As soon as E sings that I’m there in the backseat, I can’t help but see and feel the whole scene play out in the headlights’ glare; he oblivious and easy – she aware and practical.  The musical backing is superb too, perfectly tuneful.  I’ve not been this impressed by a track in years. True story.

Souljacker doesn’t hit those heights again, understandably but there are a good few moments trapped in these grooves – the beck-like pop of ‘Friendly Ghost’^; the weird-ball hip-hype-hop of ‘Teenage Witch’; the parable-I-can’t-quite-grasp of ‘Bus Stop Boxer’ with its’ sumptuous guitar; the Bo Diddley-Waits ‘Jungle Telegraph’.  You can keep the last three tracks though, I’d always far rather bands did a Van Halen^^ than include any padding. Having said that though, I do have a bit of a soft spot for the ‘shit/it’ rhyme scheme of ‘World Of Shit’^*,

In this world of shit
Baby you are it
A little light that shines all over

By this point in their existence the Eels weren’t really much of a band, as such more E and whoever he deigned to use at the time.  This works to his favour massively on Souljacker, as the impressively vest-totin’ Butch aside, he ropes in the hugely talented John Parish to play guitar/most other instruments/co-write most tracks here/to produce, which was a real masterstroke – I’ve yet to hear a LP that wasn’t lifted by his contributions; in fact I’d rate him as the second most important person ever to be born in Somerset.  Word.
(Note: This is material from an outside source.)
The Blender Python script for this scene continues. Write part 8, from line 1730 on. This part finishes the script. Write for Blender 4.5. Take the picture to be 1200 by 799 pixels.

As I said, 8 days ago-go when I started writing this nonsense, living with Souljacker this week has been like buying a brand-new LP – a damn fine one too.  In this world of shit, this LP is it, apart from a little bit, which was slightly inadequ-it.

669 Down.

*some of their stuff just didn’t seem to exist on vinyl at the time.

**sleevenotes! Sleevenotes!! Sleevenotes!!!

^no Caspar-style shite going on here though, more of an attempt to gee yourself up to finding reasons to persist, ‘If you’re scared to die, you better not be scared to live’.

^^bang out 20-minute LPs I mean, rather than persist in changing their singers with ever-decreasing effects.

^*great song title, awful name for a shop/tourist attraction – as my creditors will tell you.